Boston Consulting Group's Von Koeller studied other countries further along than the U.S. in adopting online grocery shopping and said the trend can go in one of two directions. In France, retailers decided not to invest in delivery, and the entire market has adapted to click and collect, but the United Kingdom was a different story. 

“You look at the U.K. and it’s all home delivery, people started delivering, and click and collect couldn’t compete,” Von Koeller said. “If you educate consumers that they can get home delivery, they want that.”  

She envisions the future of U.S. grocery buying as predominantly click and collect, because it is much easier in rural and suburban areas where homes are spread out and everybody commutes with a car, allowing them to pick up pre-ordered items on their way home. But she expects delivery to dominate in some denser urban markets where the shipments have to cover less ground and fewer people have cars to drive to the store.  

After the Whole Foods acquisition, Von Koeller expected Amazon to roll out click and collect at its stores, but the company has not launched that initiative in the first year.

“One challenge is a lot of the [Whole Foods] stores are not great for click and collect because you need to add a physical space for the cars to pull up and get the product,” Von Koeller said. “A lot of Whole Foods stores are in very urban areas and don’t have space to set it up that way.”  

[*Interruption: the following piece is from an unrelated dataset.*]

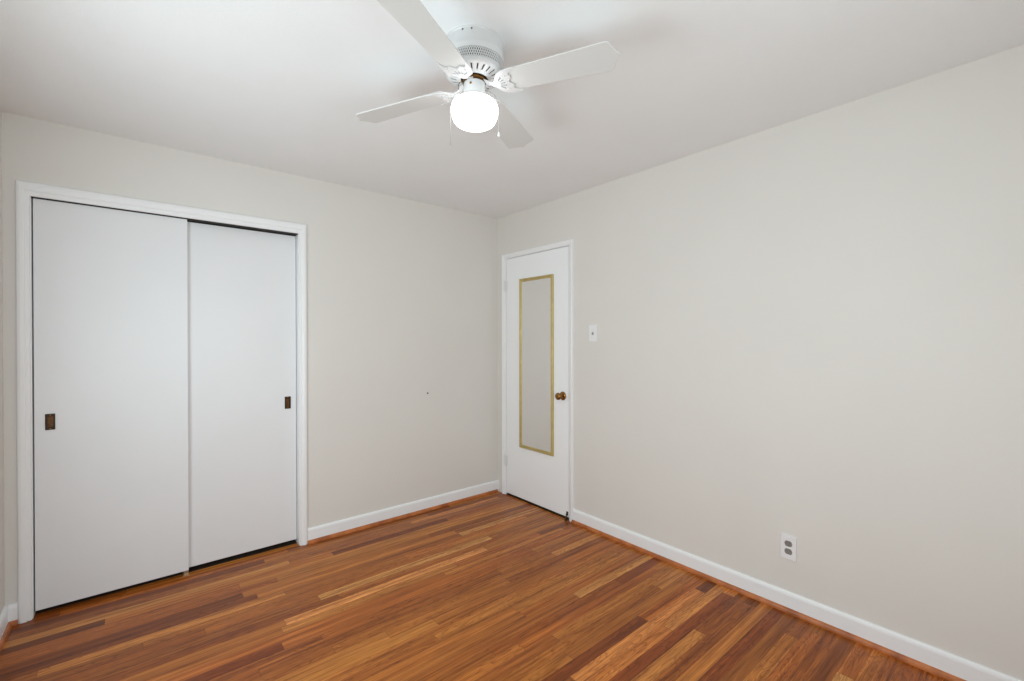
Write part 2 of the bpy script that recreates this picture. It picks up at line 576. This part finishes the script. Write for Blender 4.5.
def closet_door(name, x0, x1, y, z0, z1, pull_x, pull_z, label, pw, ph):
    bm = bmesh.new()
    cut = [(pull_x - pw * 0.30, pull_z - ph * 0.34), (pull_x + pw * 0.30, pull_z - ph * 0.34),
           (pull_x + pw * 0.30, pull_z + ph * 0.34), (pull_x - pw * 0.30, pull_z + ph * 0.34)]
    bm.free()
    to_wall = Matrix(((1, 0, 0, 0), (0, 0, 1, 0), (0, 1, 0, 0), (0, 0, 0, 1)))   # plate XY -> world XZ
    bm = plate([(x0, z0), (x1, z0), (x1, z1), (x0, z1)], [cut], y, y + 0.032, to_wall)
    d = struct(name, bm, M['closet'], label, 'sliding door', bevel=0.0015)
    # recessed flush pull: rim frame, sunken cup, two pins
    o4 = lambda hx, hz: [(pull_x - hx, pull_z - hz), (pull_x + hx, pull_z - hz), (pull_x + hx, pull_z + hz), (pull_x - hx, pull_z + hz)]
    p = obj('door_pull', plate(o4(pw / 2, ph / 2), [o4(pw * 0.29, ph * 0.33)], y - 0.0035, y + 0.001, to_wall), M['bronze'], d, bevel=0.001)
    p['label'] = 'dark bronze recessed pull'
    bm = bmesh.new()
    box(bm, (pull_x - pw * 0.29, y + 0.010, pull_z - ph * 0.33), (pull_x + pw * 0.29, y + 0.012, pull_z + ph * 0.33))
    hx, hz = pw * 0.29, ph * 0.33
    box(bm, (pull_x - hx - 0.0005, y, pull_z - hz), (pull_x - hx + 0.001, y + 0.012, pull_z + hz))
    box(bm, (pull_x + hx - 0.001, y, pull_z - hz), (pull_x + hx + 0.0005, y + 0.012, pull_z + hz))
    box(bm, (pull_x - hx, y, pull_z - hz - 0.0005), (pull_x + hx, y + 0.012, pull_z - hz + 0.001))
    box(bm, (pull_x - hx, y, pull_z + hz - 0.001), (pull_x + hx, y + 0.012, pull_z + hz + 0.0005))
    obj('pull_cup', bm, M['pull_cup'], p)
    bm = bmesh.new()
    for sz in (-1, 1):
        lathe(bm, [(0, -0.0048), (0.0025, -0.0044), (0.0034, -0.0034), (0.0034, 0)], 12,
              axis=Matrix.Translation((pull_x, y, pull_z + sz * ph * 0.42)) @ Matrix.Rotation(-PI / 2, 4, 'X'))
    obj('screw', bm, M['antique'], p, smooth=True)
    return d


d = closet_door('door_2', CX0 + 0.009, -2.2665, 0.012, 0.028, CZ - 0.0045, -2.826, 0.953,
                'white flush sliding closet door in front, with left-side pull', 0.036, 0.080)
d2 = closet_door('door_3', -2.31, CX1 - 0.007, 0.050, 0.027, CZ - 0.0095, -1.727, 0.945,
                 'white flush sliding closet door behind, right half of the closet', 0.036, 0.080)

# floor guide between the sliding doors
g = thing('door_guide', (-2.278, 0.0305, 0), 'small tan floor guide under the edge of the front closet door', 'door guide')
bm = bmesh.new()
box(bm, (-0.015, -0.022, 0), (0.015, 0.055, 0.003))
obj('base_plate', bm, M['tan'], g, bevel=0.0008)
for y0, y1, zt in ((-0.0215, -0.0185, 0.017), (0.0145, 0.0195, 0.014)):
    bm = bmesh.new()
    box(bm, (-0.011, y0, 0.003), (0.011, y1, zt))
    obj('guide_fin', bm, M['tan'], g, bevel=0.002)
bm = bmesh.new()
for sx in (-0.017, 0.017):
    lathe(bm, [(0, 0.0055), (0.0026, 0.005), (0.004, 0.003)], 10, axis=Matrix.Translation((sx * 0.5, -0.006, 0)))
obj('screw', bm, M['antique'], g, smooth=True)

# ------------------------------------------------------------------ room door
bm = bmesh.new()
box(bm, (0.004, DY0 + 0.0105, 0.016), (0.039, DY1 - 0.005, DZ - 0.005))
door = struct('door_1', bm, M['door'], 'white flush room door in the corner with a narrow mirror on it', 'door', bevel=0.0015)
# knob with rose; axis towards the room (-x)
AX = Matrix.Translation((0.004, -0.797, 0.929)) @ Matrix.Rotation(-PI / 2, 4, 'Y')
bm = bmesh.new()
lathe(bm, [(0.033, 0), (0.033, 0.003), (0.030, 0.007), (0.020, 0.010), (0.013, 0.012), (0.0105, 0.018), (0.0105, 0.030), (0.014, 0.034),
           (0.022, 0.038), (0.027, 0.046), (0.0275, 0.052), (0.025, 0.060), (0.019, 0.065), (0.012, 0.0665), (0.011, 0.0645), (0, 0.0640)], 40, axis=AX)
k = obj('door_knob', bm, M['antique'], door, smooth=True)
k['label'] = 'antique brass round door knob'
bm = bmesh.new()
box(bm, (0.0045, DY0 + 0.0025, 0.895), (0.0095, DY0 + 0.0115, 0.955))
lp = obj('latch_plate', bm, M['steel'], door)
lp['label'] = 'small steel latch plate on the door edge'
# hinges: painted leaf and knuckle
for hz in (1.826, 0.300):
    bm = bmesh.new()
    yy = DY1 + 0.009
    for kz in range(5):
        z0 = hz - 0.045 + kz * 0.018
        lathe(bm, [(0, z0 + 0.0005), (0.006, z0 + 0.0005), (0.0075, z0 + 0.001), (0.0075, z0 + 0.0170), (0.006, z0 + 0.0175), (0, z0 + 0.0175)], 14,
              axis=Matrix.Translation((-0.010, yy, 0)))
    lathe(bm, [(0, hz + 0.052), (0.003, hz + 0.051), (0.0045, hz + 0.048), (0.0045, hz + 0.045), (0, hz + 0.045)], 12, axis=Matrix.Translation((-0.010, yy, 0)))
    box(bm, (0.0028, yy - 0.030, hz - 0.044), (0.0045, DY1 - 0.006, hz + 0.044))
    box(bm, (-0.010, yy - 0.0175, hz - 0.044), (0.0045, yy - 0.015, hz + 0.044))
    box(bm, (-0.0112, yy - 0.0175, hz - 0.044), (-0.0090, yy, hz + 0.044))
    obj('hinge', bm, M['hinge'], door, smooth=True)
# kick-down stop at the latch-side foot of the door
bm = bmesh.new()
box(bm, (0.0, -0.850, 0.030), (0.0045, -0.834, 0.058))
tube(bm, [(-0.004, -0.844, 0.052), (-0.009, -0.845, 0.042), (-0.016, -0.848, 0.028), (-0.022, -0.851, 0.016)], 0.0045, 8)
lathe(bm, [(0, 0), (0.008, 0.001), (0.009, 0.006), (0.008, 0.014), (0.005, 0.020), (0, 0.021)], 14, axis=Matrix.Translation((-0.023, -0.852, 0.001)))
ds = obj('door_stop', bm, M['bronze'], door, smooth=True)
ds['label'] = 'dark metal kick-down stop at the door foot'
# dark strip on the floor under the door
bm = bmesh.new()
box(bm, (0.002, DY0 + 0.002, 0), (T, DY1 - 0.002, 0.006))
struct('trim_6', bm, M['bronze'], 'dark strip under the white room door', 'threshold', bevel=0.002)

# ------------------------------------------------------------------ mirror on the door
MY0, MY1, MZ0, MZ1 = -0.699, -0.300, 0.449, 1.869
mir = thing('door_mirror', (0.004, (MY0 + MY1) / 2, MZ0), 'tall narrow mirror in a thin gold frame on the white room door', 'mirror')
hw, hh = (MY1 - MY0) / 2, MZ1 - MZ0
bm = bmesh.new()
FR = [(0, 0), (0, -0.011), (-0.005, -0.015), (-0.010, -0.0155), (-0.013, -0.011), (-0.018, -0.013), (-0.022, -0.013), (-0.026, -0.007), (-0.026, 0)]
corners = [(hw, 0), (hw, hh), (-hw, hh), (-hw, 0)]
rings = []
for (yy, zz) in corners:
    sy, sz = (1 if yy > 0 else -1), (1 if zz > 0 else -1)
    rings.append([bm.verts.new((b, yy + sy * a, zz + sz * a)) for a, b in FR])
for i in range(4):
    a, b = rings[i], rings[(i + 1) % 4]
    for k_ in range(len(FR)):
        bm.faces.new((a[k_], b[k_], b[(k_ + 1) % len(FR)], a[(k_ + 1) % len(FR)]))
f = obj('frame', bm, M['gold'], mir)
f['label'] = 'thin gold moulded frame'
bm = bmesh.new()
box(bm, (-0.006, -hw + 0.024, 0.024), (-0.002, hw - 0.024, hh - 0.024))
obj('mirror_glass', bm, M['mirror'], mir)

# ------------------------------------------------------------------ light switch and outlet (local: x right along wall, y up, z out)


def wall_plate_matrix(y, z):
    # local +x -> world -y (rightwards in view), local +y -> world +z, local +z -> world -x (out of the wall)
    return Matrix(((0, 0, -1, 0.0), (-1, 0, 0, y), (0, 1, 0, z), (0, 0, 0, 1)))


def rrect(hx, hy, r, n=5, cx=0, cy=0):
    out = []
    for sx, sy, a0 in ((1, 1, 0), (-1, 1, PI / 2), (-1, -1, PI), (1, -1, 1.5 * PI)):
        for i in range(n):
            a = a0 + i * PI / 2 / (n - 1)
            out.append((cx + sx * (hx - r) + r * math.cos(a), cy + sy * (hy - r) + r * math.sin(a)))
    return out


def place(o, mtx):
    o.matrix_world = mtx


sw = thing('light_switch', (0, 0, 0), 'white toggle light switch on the wall beside the door', 'light switch')
sw.matrix_world = wall_plate_matrix(-1.098, 1.404)
obj('wall_plate', plate(rrect(0.036, 0.059, 0.004), [rrect(0.0055, 0.0125, 0.001, 3)], 0.0, 0.006), M['plastic'], sw, bevel=0.002)
bm = bmesh.new()
v = box(bm, (-0.0045, -0.006, -0.004), (0.0045, 0.006, 0.016))
xf(v, Matrix.Rotation(math.radians(22), 4, 'X'))
tg = obj('toggle', bm, M['toggle'], sw, bevel=0.0012)
tg['label'] = 'grey toggle lever'
for sy in (-1, 1):
    bm = bmesh.new()
    lathe(bm, [(0, 0.0072), (0.002, 0.0070), (0.003, 0.0060)], 12, axis=Matrix.Translation((0, sy * 0.030, 0)))
    obj('screw', bm, M['plastic'], sw, smooth=True)

ol = thing('wall_outlet', (0, 0, 0), 'white duplex outlet with dark sockets low on the long wall', 'outlet')
ol.matrix_world = wall_plate_matrix(-2.349, 0.319)


def socket_outline(cy, s=1.0):
    pts = []
    for i in range(24):
        a = 2 * PI * i / 24
        x, y = 0.0172 * math.cos(a), 0.0172 * math.sin(a)
        y = max(-0.0140, min(0.0140, y))
        pts.append((x * s, cy + y * s))
    return pts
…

This urban-rural divide should make national retailers with large rural presences like Walmart and Kroger confident about their future, but smaller regional chains could be put out of business by online grocery buying.  

“The regional guys that don’t find a way to differentiate are going to get squeezed out, but not all of them,” Von Koeller said. “Ones like Wegmans with high-quality customer services — and being a local company has a value proposition — have a good chance of surviving.”  

Rochester, New York-based Wegmans has been spreading across the East Coast and has begun to move from suburban locations to urban, mixed-used stores. One D.C.-area developer who has worked on multiple Wegmans and Whole Foods projects said they are vying for the same customer, and the Amazon acquisition could present a challenge for Whole Foods in that competition.  

“One is run and owned by a grocery store family and the other is a great chain that is now owned by an internet company,” Roadside Development founding partner Richard Lake said. “So the question is: How does Whole Foods stay true to itself? Because it is a great operator with a terrific product. How do they take that internet ownership and take advantage to help them and their efficiency without giving away what makes Whole Foods so special?”